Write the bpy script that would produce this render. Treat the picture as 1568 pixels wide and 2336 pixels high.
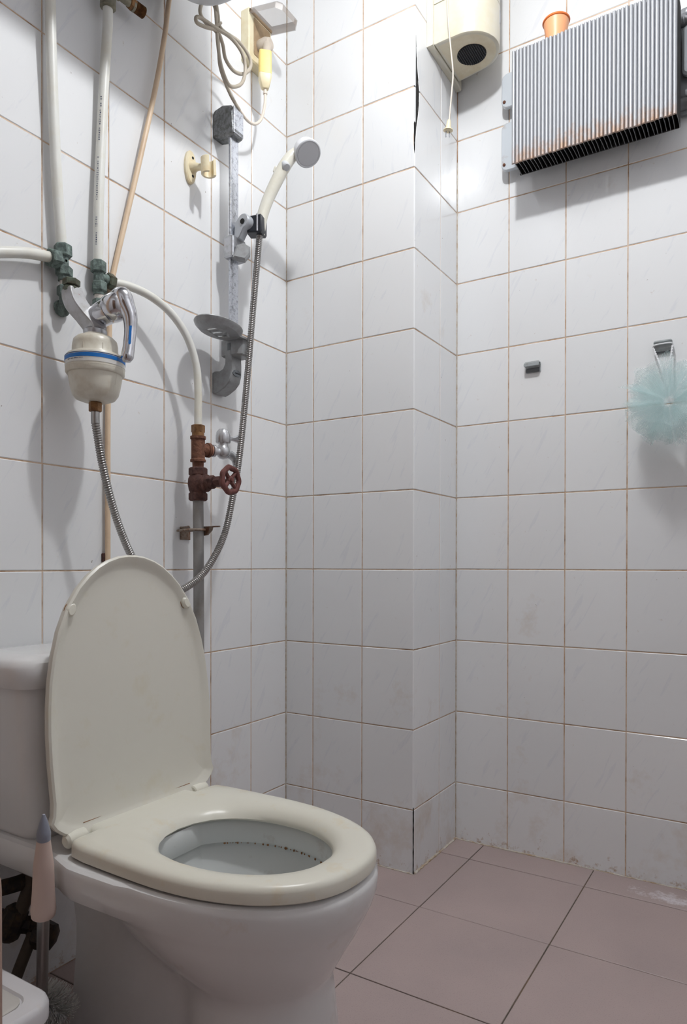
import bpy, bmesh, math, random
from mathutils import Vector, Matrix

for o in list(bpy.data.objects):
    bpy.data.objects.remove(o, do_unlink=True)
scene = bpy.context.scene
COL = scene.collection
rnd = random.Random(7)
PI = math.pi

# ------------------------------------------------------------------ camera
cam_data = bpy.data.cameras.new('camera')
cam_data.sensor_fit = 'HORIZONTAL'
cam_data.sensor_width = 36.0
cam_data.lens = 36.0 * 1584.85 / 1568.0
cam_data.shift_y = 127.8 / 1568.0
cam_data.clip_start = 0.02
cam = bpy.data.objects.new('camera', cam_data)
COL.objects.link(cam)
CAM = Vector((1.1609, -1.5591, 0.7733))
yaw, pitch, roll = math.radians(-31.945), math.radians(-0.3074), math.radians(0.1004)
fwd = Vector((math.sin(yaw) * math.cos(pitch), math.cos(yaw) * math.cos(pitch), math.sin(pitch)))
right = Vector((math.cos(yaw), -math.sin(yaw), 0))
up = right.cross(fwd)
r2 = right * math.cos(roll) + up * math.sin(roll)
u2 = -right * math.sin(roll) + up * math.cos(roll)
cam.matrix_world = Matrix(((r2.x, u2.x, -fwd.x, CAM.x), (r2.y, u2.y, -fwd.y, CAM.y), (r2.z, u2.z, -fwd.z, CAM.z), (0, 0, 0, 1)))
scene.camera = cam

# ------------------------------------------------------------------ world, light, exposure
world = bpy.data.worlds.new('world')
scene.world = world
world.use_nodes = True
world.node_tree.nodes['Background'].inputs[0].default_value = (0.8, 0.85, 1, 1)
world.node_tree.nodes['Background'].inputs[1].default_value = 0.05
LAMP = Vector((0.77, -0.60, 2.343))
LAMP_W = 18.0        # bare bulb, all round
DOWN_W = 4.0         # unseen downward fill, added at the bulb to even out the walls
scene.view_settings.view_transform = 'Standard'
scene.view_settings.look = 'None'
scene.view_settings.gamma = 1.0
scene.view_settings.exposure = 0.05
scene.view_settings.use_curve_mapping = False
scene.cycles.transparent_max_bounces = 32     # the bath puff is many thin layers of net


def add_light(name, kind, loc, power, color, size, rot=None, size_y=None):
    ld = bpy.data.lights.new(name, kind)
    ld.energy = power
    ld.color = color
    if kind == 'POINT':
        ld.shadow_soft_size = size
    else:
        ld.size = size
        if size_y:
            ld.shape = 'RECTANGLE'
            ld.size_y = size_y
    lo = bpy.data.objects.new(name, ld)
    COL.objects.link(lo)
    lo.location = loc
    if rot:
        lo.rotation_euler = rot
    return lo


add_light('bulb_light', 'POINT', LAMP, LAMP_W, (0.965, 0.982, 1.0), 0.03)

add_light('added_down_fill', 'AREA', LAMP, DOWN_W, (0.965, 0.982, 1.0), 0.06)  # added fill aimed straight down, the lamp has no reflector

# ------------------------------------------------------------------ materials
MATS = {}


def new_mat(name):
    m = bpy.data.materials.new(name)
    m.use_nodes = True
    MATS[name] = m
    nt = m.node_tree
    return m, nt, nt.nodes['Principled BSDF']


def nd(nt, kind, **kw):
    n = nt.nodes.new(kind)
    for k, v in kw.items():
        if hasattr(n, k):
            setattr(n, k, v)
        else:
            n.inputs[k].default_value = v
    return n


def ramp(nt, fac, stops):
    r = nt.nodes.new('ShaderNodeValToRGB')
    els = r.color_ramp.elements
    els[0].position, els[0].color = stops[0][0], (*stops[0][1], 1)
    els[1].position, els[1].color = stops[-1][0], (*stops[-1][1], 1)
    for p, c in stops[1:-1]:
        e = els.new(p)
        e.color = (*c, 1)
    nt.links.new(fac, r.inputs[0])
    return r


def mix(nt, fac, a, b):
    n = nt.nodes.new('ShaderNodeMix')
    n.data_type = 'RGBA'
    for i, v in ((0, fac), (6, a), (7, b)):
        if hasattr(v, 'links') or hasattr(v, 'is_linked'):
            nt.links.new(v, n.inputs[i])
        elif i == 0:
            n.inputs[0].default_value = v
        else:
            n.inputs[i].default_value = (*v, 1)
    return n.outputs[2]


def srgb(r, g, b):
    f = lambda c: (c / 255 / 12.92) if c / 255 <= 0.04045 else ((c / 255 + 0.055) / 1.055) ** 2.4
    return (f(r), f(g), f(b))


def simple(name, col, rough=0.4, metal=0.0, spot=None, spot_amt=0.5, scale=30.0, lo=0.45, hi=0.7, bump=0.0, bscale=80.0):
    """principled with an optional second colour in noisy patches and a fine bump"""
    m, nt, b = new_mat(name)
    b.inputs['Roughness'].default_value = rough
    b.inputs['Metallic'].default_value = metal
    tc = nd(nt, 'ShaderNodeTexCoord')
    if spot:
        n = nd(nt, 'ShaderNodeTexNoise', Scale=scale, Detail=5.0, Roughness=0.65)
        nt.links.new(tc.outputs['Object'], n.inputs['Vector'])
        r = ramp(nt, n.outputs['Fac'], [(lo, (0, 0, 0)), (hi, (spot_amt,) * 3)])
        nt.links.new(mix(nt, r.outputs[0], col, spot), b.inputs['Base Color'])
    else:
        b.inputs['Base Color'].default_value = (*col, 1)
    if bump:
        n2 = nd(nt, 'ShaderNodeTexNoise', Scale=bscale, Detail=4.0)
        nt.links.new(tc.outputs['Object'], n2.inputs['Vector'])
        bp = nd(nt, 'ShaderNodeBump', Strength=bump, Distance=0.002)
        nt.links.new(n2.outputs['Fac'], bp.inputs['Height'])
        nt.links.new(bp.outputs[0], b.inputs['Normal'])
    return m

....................

- The request
Repeat all of the data above word for word, minus the pictures.

- Task solution
Write the bpy script that would produce this render. Treat the picture as 1568 pixels wide and 2336 pixels high.
import bpy, bmesh, math, random
from mathutils import Vector, Matrix

for o in list(bpy.data.objects):
    bpy.data.objects.remove(o, do_unlink=True)
scene = bpy.context.scene
COL = scene.collection
rnd = random.Random(7)
PI = math.pi

# ------------------------------------------------------------------ camera
cam_data = bpy.data.cameras.new('camera')
cam_data.sensor_fit = 'HORIZONTAL'
cam_data.sensor_width = 36.0
cam_data.lens = 36.0 * 1584.85 / 1568.0
cam_data.shift_y = 127.8 / 1568.0
cam_data.clip_start = 0.02
cam = bpy.data.objects.new('camera', cam_data)
COL.objects.link(cam)
CAM = Vector((1.1609, -1.5591, 0.7733))
yaw, pitch, roll = math.radians(-31.945), math.radians(-0.3074), math.radians(0.1004)
fwd = Vector((math.sin(yaw) * math.cos(pitch), math.cos(yaw) * math.cos(pitch), math.sin(pitch)))
right = Vector((math.cos(yaw), -math.sin(yaw), 0))
up = right.cross(fwd)
r2 = right * math.cos(roll) + up * math.sin(roll)
u2 = -right * math.sin(roll) + up * math.cos(roll)
cam.matrix_world = Matrix(((r2.x, u2.x, -fwd.x, CAM.x), (r2.y, u2.y, -fwd.y, CAM.y), (r2.z, u2.z, -fwd.z, CAM.z), (0, 0, 0, 1)))
scene.camera = cam

# ------------------------------------------------------------------ world, light, exposure
world = bpy.data.worlds.new('world')
scene.world = world
world.use_nodes = True
world.node_tree.nodes['Background'].inputs[0].default_value = (0.8, 0.85, 1, 1)
world.node_tree.nodes['Background'].inputs[1].default_value = 0.05
LAMP = Vector((0.77, -0.60, 2.343))
LAMP_W = 18.0        # bare bulb, all round
DOWN_W = 4.0         # unseen downward fill, added at the bulb to even out the walls
scene.view_settings.view_transform = 'Standard'
scene.view_settings.look = 'None'
scene.view_settings.gamma = 1.0
scene.view_settings.exposure = 0.05
scene.view_settings.use_curve_mapping = False
scene.cycles.transparent_max_bounces = 32     # the bath puff is many thin layers of net


def add_light(name, kind, loc, power, color, size, rot=None, size_y=None):
    ld = bpy.data.lights.new(name, kind)
    ld.energy = power
    ld.color = color
    if kind == 'POINT':
        ld.shadow_soft_size = size
    else:
        ld.size = size
        if size_y:
            ld.shape = 'RECTANGLE'
            ld.size_y = size_y
    lo = bpy.data.objects.new(name, ld)
    COL.objects.link(lo)
    lo.location = loc
    if rot:
        lo.rotation_euler = rot
    return lo


add_light('bulb_light', 'POINT', LAMP, LAMP_W, (0.965, 0.982, 1.0), 0.03)

add_light('added_down_fill', 'AREA', LAMP, DOWN_W, (0.965, 0.982, 1.0), 0.06)  # added fill aimed straight down, the lamp has no reflector

# ------------------------------------------------------------------ materials
MATS = {}


def new_mat(name):
    m = bpy.data.materials.new(name)
    m.use_nodes = True
    MATS[name] = m
    nt = m.node_tree
    return m, nt, nt.nodes['Principled BSDF']


def nd(nt, kind, **kw):
    n = nt.nodes.new(kind)
    for k, v in kw.items():
        if hasattr(n, k):
            setattr(n, k, v)
        else:
            n.inputs[k].default_value = v
    return n


def ramp(nt, fac, stops):
    r = nt.nodes.new('ShaderNodeValToRGB')
    els = r.color_ramp.elements
    els[0].position, els[0].color = stops[0][0], (*stops[0][1], 1)
    els[1].position, els[1].color = stops[-1][0], (*stops[-1][1], 1)
    for p, c in stops[1:-1]:
        e = els.new(p)
        e.color = (*c, 1)
    nt.links.new(fac, r.inputs[0])
    return r


def mix(nt, fac, a, b):
    n = nt.nodes.new('ShaderNodeMix')
    n.data_type = 'RGBA'
    for i, v in ((0, fac), (6, a), (7, b)):
        if hasattr(v, 'links') or hasattr(v, 'is_linked'):
            nt.links.new(v, n.inputs[i])
        elif i == 0:
            n.inputs[0].default_value = v
        else:
            n.inputs[i].default_value = (*v, 1)
    return n.outputs[2]


def srgb(r, g, b):
    f = lambda c: (c / 255 / 12.92) if c / 255 <= 0.04045 else ((c / 255 + 0.055) / 1.055) ** 2.4
    return (f(r), f(g), f(b))


def simple(name, col, rough=0.4, metal=0.0, spot=None, spot_amt=0.5, scale=30.0, lo=0.45, hi=0.7, bump=0.0, bscale=80.0):
    """principled with an optional second colour in noisy patches and a fine bump"""
    m, nt, b = new_mat(name)
    b.inputs['Roughness'].default_value = rough
    b.inputs['Metallic'].default_value = metal
    tc = nd(nt, 'ShaderNodeTexCoord')
    if spot:
        n = nd(nt, 'ShaderNodeTexNoise', Scale=scale, Detail=5.0, Roughness=0.65)
        nt.links.new(tc.outputs['Object'], n.inputs['Vector'])
        r = ramp(nt, n.outputs['Fac'], [(lo, (0, 0, 0)), (hi, (spot_amt,) * 3)])
        nt.links.new(mix(nt, r.outputs[0], col, spot), b.inputs['Base Color'])
    else:
        b.inputs['Base Color'].default_value = (*col, 1)
    if bump:
        n2 = nd(nt, 'ShaderNodeTexNoise', Scale=bscale, Detail=4.0)
        nt.links.new(tc.outputs['Object'], n2.inputs['Vector'])
        bp = nd(nt, 'ShaderNodeBump', Strength=bump, Distance=0.002)
        nt.links.new(n2.outputs['Fac'], bp.inputs['Height'])
        nt.links.new(bp.outputs[0], b.inputs['Normal'])
    return m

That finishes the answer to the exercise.